“Massachusetts Financial Services Co. mutual-fund shareholders suffered about $100 million in losses because of fast-moving investors who engaged in improper “late trades,” an internal company inquiry found, according to people familiar with the matter,” writes John Hechinger in today’s Wall Street Journal.

“Massachusetts Financial Services, the nation’s 11th largest mutual fund firm, determined that investors made the trades through more than 10 different broker dealers, including Security Brokerage Inc., and the clearing arms of Bank of America Corp. and Bear Stearns Cos., these people said.”

“MFS officials maintain they didn’t know about late trading and were, in fact, its victims, according to people familiar with the matter. The Boston company, with about $140 billion under management, expects to take legal action against those who engaged in late trading of its funds, these people say.”

“Spokesmen for MFS and Bear Stearns declined to comment. A lawyer for Security Brokerage, based in Las Vegas, couldn’t be reached. A Bank of America spokesman said the company was cooperating with regulators but declined to comment on specifics. ” ‘Late trading is illegal,’ he said. ‘As a company, we do not countenance it.’ “

“Late trading is the practice of placing orders to buy or sell fund shares after the market’s 4 p.m. EST close. That enables traders to profit by exploiting late-moving market information that isn’t reflected in the mutual fund’s share price. New York Attorney General Eliot Spitzer has compared late trading to betting on a horse race after it is over. The practice ranks among the most serious transgressions of the four-month old mutual-fund scandal that has shaken investor confidence in the $7 trillion industry.”
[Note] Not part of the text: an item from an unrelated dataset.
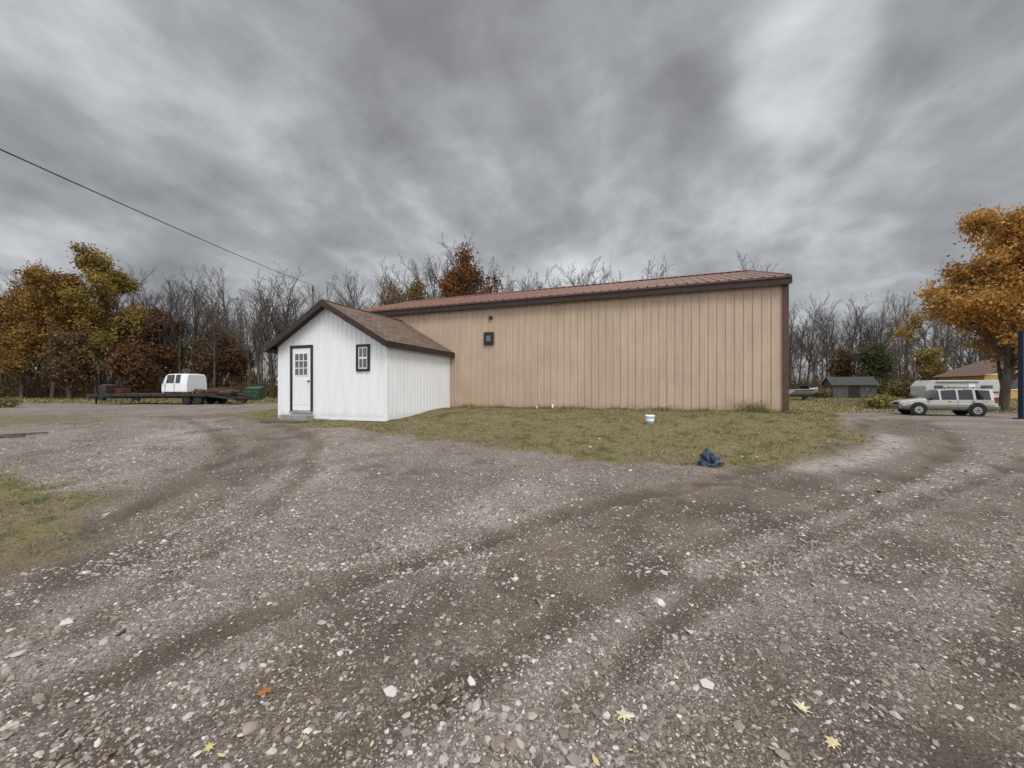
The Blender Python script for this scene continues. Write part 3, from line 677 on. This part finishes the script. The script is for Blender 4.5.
for sg in (-1,1):
    for q,xx in enumerate((1.75,2.6)):
        cyl('tyre_%d_%d'%(q,sg),(xx,sg*.95,.34),(xx,sg*1.2,.34),.34,M_tyre,tr,24,bevel=.02); cyl('rim_%d_%d'%(q,sg),(xx,sg*1.12,.34),(xx,sg*1.21,.34),.17,M_steel,tr,16)
    bx('ramp',3.6,5.3,min(sg*.5,sg*1.1),max(sg*.5,sg*1.1),.78,.86,M_steel,tr)
bx('headboard',-5.25,-5.15,-1.2,1.2,.8,1.3,M_steel,tr); bx('gooseneck_beam',-7.,-5.2,-.25,.25,.55,.75,M_steel,tr)
bx('tool_box',-5.1,-4.5,-1.1,.3,.805,1.4,M_steel,tr,.03); cyl('jack_leg',(-6.5,0,.0),(-6.5,0,1.3),.06,M_steel,tr)
bx('winch',-4.4,-3.9,-.6,.2,.805,1.15,M_redm,tr,.04)
SM=[simple('scrap_mat_%d'%q,[(.12,.05,.03),(.05,.05,.05),(.16,.1,.06)][q],.9) for q in range(3)]
for k_ in range(7):
    box('scrap_%d'%k_,(1.2+k_*.5,-.3+.1*k_,.92),(.42,1.1,.12+.08*(k_%3)),SM[k_%3],tr,.02,rot=(rng.normal(0,.1),rng.normal(0,.12),rng.normal(0,.5)))
for k_ in range(4):
    a_=2.0+k_*.5; cyl('scrap_pipe_%d'%k_,(a_-.7,-.9,.85+.05*k_),(a_+.7,.8,1.15+.1*(k_%2)),.04,M_rust,tr,8)
cab=empty('truck_cab',(-24.75,ty+.1,tz+.76),math.radians(177)); cab.scale=(.82,1,.98)
M_cwhite=simple('cab_white_mat',(.74,.75,.76),.35,var=.06,spec=.5)
st=[(1.22,.10,.62,.72,.86,.78),(1.17,.05,.76,.84,.91,.82),(1.08,.05,.80,.92,.93,.83),(.86,.05,.80,1.44,.93,.80),(.74,.05,.80,1.50,.93,.79),(.02,.05,.80,1.53,.93,.79),(-.10,.05,.80,1.53,.93,.79),(-.55,.05,.80,1.53,.93,.79),(-1.10,.05,.80,1.52,.93,.79),(-1.2,.05,.80,1.46,.92,.80)]
carbody('cab_shell',st,cab,[M_cwhite,M_cwhite,M_cglass],{4,6},{2})
for sg in (-1,1):
    bx('mirror',.95,1.08,min(sg*.95,sg*1.15),max(sg*.95,sg*1.15),.85,1.15,M_blk,cab,.02)
    bx('door_gap',-.05,-.03,sg*.93-.012,sg*.93+.012,.15,.80,M_blk,cab); bx('door_gap_front',.80,.82,sg*.93-.012,sg*.93+.012,.15,.80,M_blk,cab)
    bx('rocker_shadow',-1.1,.9,sg*.935-.01,sg*.935+.01,.06,.16,M_blk,cab)
bx('grille',1.20,1.24,-.6,.6,.35,.6,M_blk,cab,.01)
def gobj(name,px,Yd): 
    x_=(px-512)/F*Yd; return empty(name,(x_,Yd,float(h(x_,Yd))),rng.uniform(-.3,.3))
db=gobj('green_dumpster',254,38)
M_gr=simple('dumpster_green_mat',(.03,.10,.05),.5,var=.3)
V=[(-.8,-.6,.1),(.8,-.6,.1),(.8,.6,.1),(-.8,.6,.1),(-.9,-.75,1.1),(.9,-.75,1.1),(.9,.7,1.4),(-.9,.7,1.4)]
V=[(a_*.75,b_*.8,c_) for a_,b_,c_ in V]
pmesh('bin_body',V,[(3,2,1,0),(4,5,6,7),(0,1,5,4),(1,2,6,5),(2,3,7,6),(3,0,4,7)],M_gr,db,bevel=.03)
for q in (-.42,0,.42): bx('rib',q-.04,q+.04,-.64,-.56,.2,1.05,M_gr,db)
bx('lid',-.7,.7,-.63,-.56,1.08,1.16,M_blk,db)
eq=gobj('farm_implement',118,35)
bx('frame',-1.5,1.5,-.1,.1,.6,.75,M_redm,eq,.02)
for q in range(7): cyl('tine_%d'%q,(-1.4+q*.45,0,.6),(-1.2+q*.45,-.3,.02),.04,M_steel,eq,8)
bx('hitch_mast',-.1,.1,-.1,.1,.75,1.9,M_steel,eq); cyl('wheel_a',(-1.6,-.12,.45),(-1.6,.12,.45),.45,M_tyre,eq); cyl('wheel_b',(1.6,-.12,.35),(1.6,.12,.35),.35,M_tyre,eq)
bx('engine_cover',-1.2,-.2,-.35,.35,.75,1.55,M_redm,eq,.1); bx('seat_back',.4,.6,-.25,.25,.8,1.6,M_blk,eq,.06); cyl('exhaust',(-.9,0,1.4),(-.9,0,2.2),.04,M_steel,eq,10)
cyl('boom',(.2,0,1.2),(1.5,0,2.2),.06,M_steel,eq,8)
eq2=gobj('farm_implement',226,33)
bx('frame',-1.4,1.4,-.1,.1,.5,.62,M_rust,eq2,.02); bx('hopper',-.8,.2,-.4,.4,.62,1.1,M_rust,eq2,.05)
for q in range(6): cyl('tine_%d'%q,(-1.3+q*.5,0,.5),(-1.1+q*.5,-.3,.02),.04,M_steel,eq2,8)
cyl('wheel_a',(-1.5,-.12,.35),(-1.5,.12,.35),.35,M_tyre,eq2); cyl('wheel_b',(1.5,-.12,.35),(1.5,.12,.35),.35,M_tyre,eq2)
lpp=g(16,436); lp=empty('lumber_pile',(*lpp,float(h(*lpp))),.4)
for q in range(5): box('plank_%d'%q,(rng.normal(0,.1),q*.13-.3,.02+.03*(q%2)),(.6+.2*rng.random(),.10,.03),M_wood,lp,rot=(0,0,rng.normal(0,.2)))
ra=gobj('rusty_drum',240,34); cyl('drum',(0,0,0),(0,0,.88),.29,simple('drum_mat',(.12,.06,.04),.8),ra); cyl('drum_rim',(0,0,.86),(0,0,.9),.305,M_steel,ra); cyl('drum_hoop',(0,0,.4),(0,0,.43),.30,M_steel,ra)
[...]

“The assessment from MFS, an 80-year-old firm that claims to have invented the mutual fund, gives some of the clearest evidence to date of the damage late trading has done to rank-and-file investors. MFS’s $100 million figure is also roughly equal to the profits the company believes late traders made in its funds, according to a person familiar with the matter.”

“MFS’s internal inquiry about late trading of its own funds comes as the company, a unit of Sun Life Financial Inc., is in the late stages of settlement talks over expected civil-fraud charges from the Securities and Exchange Commission, Mr. Spitzer’s office and New Hampshire securities regulators, according to people familiar with the matter. An SEC spokesman declined comment. A spokesman for the New Hampshire Bureau of Securities Regulation said he can’t speak about specifics but said the agency had met with MFS and “plans on taking some action.” In November, New Hampshire joined in an investigation launched by Massachusetts Secretary of the Commonwealth William Galvin.”

“Those enforcement actions against MFS relate to another form of suspect trading, called market timing, in which short-term investors skim profits from long-term holders by trading in and out of funds. Mr. Spitzer is also seeking a reduction in money-management fees that MFS charges customers and other regulators are looking for hefty fines.”